Brauer-Manin obstructions for homogeneous spaces of commutative affine algebraic groups over global fields
Azur Đonlagić
TL;DR
The paper extends the Brauer-Manin obstruction framework from tori to homogeneous spaces of arbitrary commutative affine group schemes over global fields, leveraging Rosengarten's generalized Tate duality to connect the obstruction to the Cartier dual via a comparison map $\Phi_X:\Sh^2(\widehat{G})\rightarrow Be(X)$. It proves that the Brauer-Manin obstruction is the sole obstruction to the Hasse principle, as well as to weak/strong approximation, by intertwining Be(X) with the global Poitou-Tate pairing and establishing exact duality sequences involving closures of rational points and dual Tate-Shafarevich groups. The work also provides finiteness theorems for $\Sh_S^2(\widehat{G})$ and $\Sh_f^2(\widehat{G})$ under appropriate hypotheses (notably absence of non-finite wound unipotent quotients and connectedness), together with explicit positive-characteristic counterexamples that illustrate limits of these results. Overall, the paper unifies characteristic-free duality methods to describe Brauer-Manin obstructions for a broad class of homogeneous spaces and clarifies when finiteness and approximation statements hold or fail.
Abstract
Questions related to Brauer-Manin obstructions to the Hasse principle and weak approximation for homogeneous spaces of tori over a number field are well-studied, generally using arithmetic duality theorems, starting with works of Sansuc and of Colliot-Thélène.
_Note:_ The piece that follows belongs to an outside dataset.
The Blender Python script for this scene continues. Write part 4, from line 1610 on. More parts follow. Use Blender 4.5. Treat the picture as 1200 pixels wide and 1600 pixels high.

In this article, we prove the analogous statements (and include obstructions to strong approximation over finite places) in the general case of a commutative affine group scheme $G$ of finite type over a global field in any characteristic. We also study finiteness of different variants of the second Tate-Shafarevich kernel (such as $S$-kernels and $ω$-kernels) of the Cartier dual of $G$. All this is made possible by some recent theoretical advancements in positive characteristic, namely the finiteness theorems of B. Conrad and the generalized Tate duality of Z. Rosengarten.